The sun is just about to clear the horizon, and Lance Haver is shoving the last of today's load of 25 cases into a blue minivan. He's being watched by a couple of (seemingly) friendly guard dogs, Harvey the rottweiler and Zelda, a shepherd/husky mix who howls like a wolf.

Now the two are whining. They want to ride with Haver, who's off on his daily trip to the Food Distribution Center.

We pass an abandoned factory alongside I-95 on the way down to South Philadelphia. "It'd make an interesting tour of Philadelphia, of all the abandoned industrial sites that nobody knows what to do with."

Which prompts him to wonder why the city is focusing on developing tourism, instead of helping out advanced entrepreneurial technology.

Being PIDC's newest potential poster-child apparently didn't help Haver much with licensing and zoning from the city, whose inspectors looked askance at the building plans for his polycarbonate palace. Permits took forever.

"I knew that I was going to have to get papers stamped by the very same people who I'd once picketed. I made a decision to eat some crow."

It went beyond that. He says it was horrible. Like trying to describe a crystal palace to people who have always lived in caves. "Why doesn't the city do what it should," he asks, "which is to make it easier for smaller, innovative industries? Why isn't there a one-stop shop for small, high-tech alternatives? Why will the city grease the wheels for outside corporations to do tourist projects? Why, since those jobs pay so little and their profits flow out of the city?"

I'm half expecting him to pull out a bullhorn.

"We have to be able to prove it possible that small business can pay a living wage and that large corporations setting up franchises will not create real wealth," he says, turning into the Food Distribution Center.

The docks of the Food Center are perilous, forklifts whizzing by with cartons of food, missing us by inches. It's a cornucopia on speed. There go tomatoes from New Jersey, melons from California, mangos from Brazil. Produce from everywhere.

Why sell basil, I ask.
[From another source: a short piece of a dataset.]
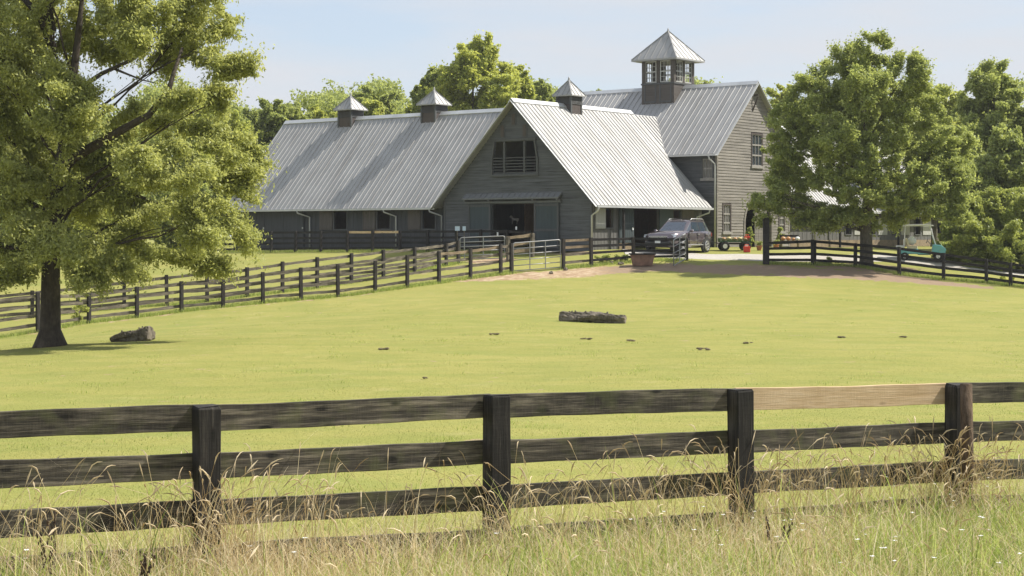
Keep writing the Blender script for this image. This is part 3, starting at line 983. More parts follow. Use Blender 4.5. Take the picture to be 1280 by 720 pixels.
# small louvres
for (x, z0, z1) in ((-5.27, 6.92, 7.5), (-6.05, 6.25, 6.9), (-4.5, 6.25, 6.9)):
    m = MB(); m.box(x - .16, x + .16, -.06, -.03, z0 - .05, z1 + .05); o = m.build('gable_vent', M['trim'], barn)
    q = MB(); q.box(x - .1, x + .1, -.08, -.06, z0, z1)
    q.build('vent_slot', M['casing'], o)
# brackets under rake at eave corner trim
m = MB(); m.box(-.08, .04, -.045, .03, -.1, 2.75); m.box(-W0 - .04, -W0 + .08, -.045, .03, -.1, 2.75); m.build('corner_board', M['trim'], barn)
# side wall furniture
m = MB(); m.box(.03, .08, .3, 1.22, 1.12, 2.25)
for zz in (1.22, 2.15): m.box(.08, .1, .34, 1.18, zz - .05, zz + .05)
m.build('shutter', M['shutter_pale'], barn)
m = MB(); m.box(.02, .09, 2.55, 3.95, .35, 2.4)
k = 2.65
while k < 3.9: m.box(.09, .1, k, k + .015, .4, 2.35); k += .17
d = m.build('side_door', M['door'], barn)
MB().box(.1, .14, 3.75, 3.85, 1.05, 1.2).build('handle', M['white'], d)
m = MB(); m.box(.02, .07, 2.55, 3.95, -.1, .33); m.build('sunlit_base_board', M['rail_tan'], barn)  # tan colour paints the sun on the foot of this wall
m = MB(); m.box(.02, .09, 6.6, 8.0, .1, 2.4); m.build('side_door', M['door'], barn)
m = MB(); m.box(.03, .08, 9.0, 10.3, 1.12, 2.25); m.build('shutter', M['shutter'], barn)
for a, b in ((1.3, 1.98), (8.1, 8.9)):
    w = MB(); w.box(0, .05, a - .07, a, 1.1, 2.28); w.box(0, .05, b, b + .07, 1.1, 2.28); w.box(0, .05, a, b, 2.2, 2.28); w.box(0, .06, a, b, 1.1, 1.18); w.build('window', M['trim'], barn)
# posts under eave
m = MB(); m.box(.42, .54, 2.3, 2.42, -.1, EZ + .05); m.build('eave_post', M['rail_dark'], barn)
# interior: loft floor, aisle walls, back wall
m = MB(); m.box(-W0 + .15, -.15, .2, 11.0, 2.75, 2.9); m.build('loft_floor', M['dark'], barn)
for bb in ((-7.0, -6.9, 3.2, 11.0, 0, 2.7), (-3.7, -3.6, 7.0, 11.0, 0, 2.7), (-W0 + .2, -.2, 11.0, 11.1, -.1, 2.75), (-6.88, -3.5, 5.5, 5.6, 0, 2.7)):
    MB().box(*bb).build('stall_wall', M['inner'], barn)
MB().box(-4.1, -3.9, .9, 1.1, 0, 2.7).build('aisle_post', M['inner'], barn)
m = MB(); m.box(-W0 - .3, WL + .2, 2.2, 2.3, 0, 2.9); m.build('stall_wall', M['dark'], barn)
# cupolas
small_cupola(barn, (RX, 5.04))
small_cupola(barn, (-15.7, 5.4), s=.57, r=.79)
small_cupola(barn, (-22.75, 5.4), s=.57, r=.79)

# horse cut-out hung inside the aisle
hr = [(0, .05), (.04, .05), (.06, .3), (.1, .42), (.3, .4), (.36, .28), (.34, .05), (.38, .05), (.42, .3), (.44, .5), (.5, .3), (.5, .55), (.42, .62), (.15, .6), (.05, .68), (-.02, .85), (-.08, .88), (-.1, .82), (-.2, .72), (-.18, .66), (-.06, .68), (-.02, .5), (0, .3)]
m = MB(); m.prism([(a * .95, b * .62) for a, b in hr], 'y', -.015, .015)
o = m.build('horse_plaque', M['horse'], None)
mb = Matrix.Translation(BO) @ Matrix.Rotation(TH, 4, 'Z') @ Matrix.Translation((-6.1, .9, 1.35))
o.matrix_basis = mb
tag(o, 'pale flat horse cutout hanging in the dark barn doorway', 'wall sign')
ch = MB().tube([(0.1, 0, .5), (.1, 0, 1.35)], .008, 5).build('cord', M['plastic'], o)

# ------------------------------------------------------------------ two-storey house with tower
HB = barn.matrix_basis.copy()
house = thing('stable_house', 'two storey clapboard stable house with windowed roof tower and arched entrance', 'house', BO, TH)
# place the empty at the house's own corner
V0, V1 = 12.0, 20.8; U0, U1 = -11.9, .6; VM = (V0 + V1) / 2; HR = 10.13; HE = 5.57; HSL = (HR - HE) / (VM - V0 + .5)
ARC = (16.85, 1.62, 1.45)


def hg(z):
    hw = min((V1 - V0) / 2, (HR - .12 - z) / HSL)
    iv = [(VM - hw, VM + hw)]
    if z < ARC[2]: iv = cut(iv, [(ARC[0] - ARC[1], ARC[0] + ARC[1])])
    elif z < ARC[2] + ARC[1]:
        w = math.sqrt(max(0, ARC[1] ** 2 - (z - ARC[2]) ** 2)); iv = cut(iv, [(ARC[0] - w, ARC[0] + w)])
    if .9 <= z <= 2.64: iv = cut(iv, [(12.62, 13.6)])
    if 4.95 <= z <= 7.0: iv = cut(iv, [(16.02, 17.4)])
    if .95 <= z <= 2.3: iv = cut(iv, [(19.4, 20.2)])
    return iv


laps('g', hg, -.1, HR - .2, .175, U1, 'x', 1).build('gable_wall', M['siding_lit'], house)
laps('g', lambda z: [(VM - min(4.4, (HR - .12 - z) / HSL), VM + min(4.4, (HR - .12 - z) / HSL))], -.1, HR - .2, .19, U0, 'x', -1).build('gable_wall', M['siding'], house)


def hf(z):
    iv = [(U0, U1)]
    if 4.08 <= z <= 5.35: iv = cut(iv, [(-.42, .36)])
    return iv


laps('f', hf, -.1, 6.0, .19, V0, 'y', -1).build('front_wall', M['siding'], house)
MB().box(U0, U1, V1 - .1, V1, -.1, 6.0).build('rear_wall', M['siding'], house)
roof_slope('roof', house, (VM, HR), (V0 - .5, HE), U0 - .3, U1 + .28, 'x', .4)
roof_slope('roof', house, (VM, HR), (V1 + .5, HE), U0 - .3, U1 + .28, 'x', .4)
ridge_cap(house, VM, HR, U0 - .3, U1 + .29, 'x')
m = MB()
for sg in (-1, 1): m.bar((U1 + .27, VM, HR - .09), (U1 + .27, VM + sg * (VM - V0 + .55), HE - .12), .04, .2, up=(1, 0, 0))
m.build('barge_board', M['gutter'], house)
m = MB(); m.box(U0 - .3, U1 + .28, V0 - .62, V0 - .5, HE - .12, HE - .02); m.build('gutter', M['gutter'], house)
downspout(house, [(.35, V0 - .56, HE - .1), (.38, V0 - .5, HE - .3), (.52, V0 - .1, HE - .6), (.52, V0 - .1, -.1)])
m = MB(); m.box(U1 - .1, U1 + .035, V0 - .035, V0 + .1, -.1, 5.9); m.box(U1 - .1, U1 + .035, V1 - .1, V1 + .03, -.1, 5.9); m.build('corner_board', M['siding_lit'], house)
window(house, 'x', U1, 1, 12.7, 13.5, .98, 2.56, rows=3, cols=3, curtain=True)
window(house, 'x', U1, 1, 16.1, 17.3, 5.02, 6.92, rows=3, cols=3)
window(house, 'x', U1, 1, 19.5, 20.1, 1.02, 2.24, rows=3, cols=2, curtain=True)
window(house, 'y', V0, -1, -.36, .3, 4.15, 5.3, rows=2, cols=3, curtain=True, casing=M['trim'])
# arch trim, door leaf and dark hall
m = MB(); k = 18
for i in range(k):
    t0, t1 = PI * i / k, PI * (i + 1) / k
    for r0, r1 in ((1.6, 1.76),):
        pr = [(ARC[0] + r0 * math.cos(t0), ARC[2] + r0 * math.sin(t0)), (ARC[0] + r1 * math.cos(t0), ARC[2] + r1 * math.sin(t0)), (ARC[0] + r1 * math.cos(t1), ARC[2] + r1 * math.sin(t1)), (ARC[0] + r0 * math.cos(t1), ARC[2] + r0 * math.sin(t1))]
        m.prism(pr, 'x', U1 - .1, U1 + .06)
for s_ in (-1, 1): m.box(U1 - .1, U1 + .06, ARC[0] + s_ * 1.6, ARC[0] + s_ * 1.76, -.1, ARC[2])
m.build('arch_trim', M['siding_lit'], house)
m = MB(); m.box(U1 - .06, U1 - .02, ARC[0] - .35, ARC[0] + 1.15, 0, 2.45); k = ARC[0] - .3
while k < ARC[0] + 1.1: m.box(U1 - .02, U1 - .005, k, k + .02, 0, 2.45); k += .2
m.build('door_leaf', M['siding_lit'], house)
m = MB(); m.box(U1 - 3.2, U1 - 3.1, V0 + .3, V1 - .3, 0, 5); m.box(U0 + .3, U1 - .15, V0 + .15, V1 - .15, 3.3, 3.4); m.build('hall_wall', M['dark'], house)
# hoist bracket
m = MB(); m.bar((U1 + .25, VM, HR - .9), (U1 + .02, VM - .25, HR - 1.8), .06, .08); m.bar((U1 + .02, VM, HR - .8), (U1 + .3, VM, HR - .8), .08, .1); m.build('hoist_bracket', M['casing'], house)
# saddle roof joining the barn ridge
m = MB()
zs_ = RZ - .16
ub = -2.55
sl_ = SL
m.add([(RX, 11.46, zs_), (RX, 15.0, zs_), (ub, 11.46, zs_ - (ub - RX) * sl_), (ub, 15.0, zs_ - (ub - RX) * sl_), (2 * RX - ub, 11.46, zs_ - (ub - RX) * sl_), (2 * RX - ub, 15.0, zs_ - (ub - RX) * sl_)],
      [(0, 2, 3, 1), (0, 1, 5, 4), (2, 4, 5, 3), (0, 4, 2), (1, 3, 5)])
k = 11.55
while k < 14.9:
    m.bar((RX + .05, k, zs_ - .02), (ub, k, zs_ - (ub - RX) * sl_ + .03), .05, .045); k += .37
m.build('saddle_roof', M['roof'], house)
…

Why not tomatoes?

"Tomatoes are a commodity crop," Haver replies. "They ship well and are bought mostly on price."

Basil is delicate, it's got a short shelf life. It's precious and very profitable. "Twenty-five cents of raw material will yield about a pound of basil," says Haver, "and a pound of basil will bring in $45." It's a markup that's better than cocaine.

Haver checks in with Eddie Rodgers, who's standing in the middle of the circling trucks. He's tracking them on a clipboard. Rodgers is a wholesale buyer for a chain of local greengrocers called Produce Junction, and they are Haver's chief customer.

He opens a box of Haver's basil, and rifles through the leaves with seeming casualness, but only seeming. For if this produce goes bad too fast, his company have to eat the loss.

By mid-winter, Rodgers confirms, almost none of the other produce around us will be locally grown. "I handle this basil," he says, "because it's fresh and good." I ask Rodgers if he knows about Haver's past, how this basil is produced. He says he doesn't, and goes back to his clipboard to accept today's load.

To get to 85 cases daily, Haver says he's going to have to crack the Acme or Fresh Fields account. But he's adamant that this will happen "only when consumers ask for us because they care about we're doing."

"We will only be successful if they make a conscious decision," he says of consumers whose pocketbooks he used to guard and whose hearts, he says, he must and will win.

And if Phoenix flies, says Haver, "I'll get to do this again."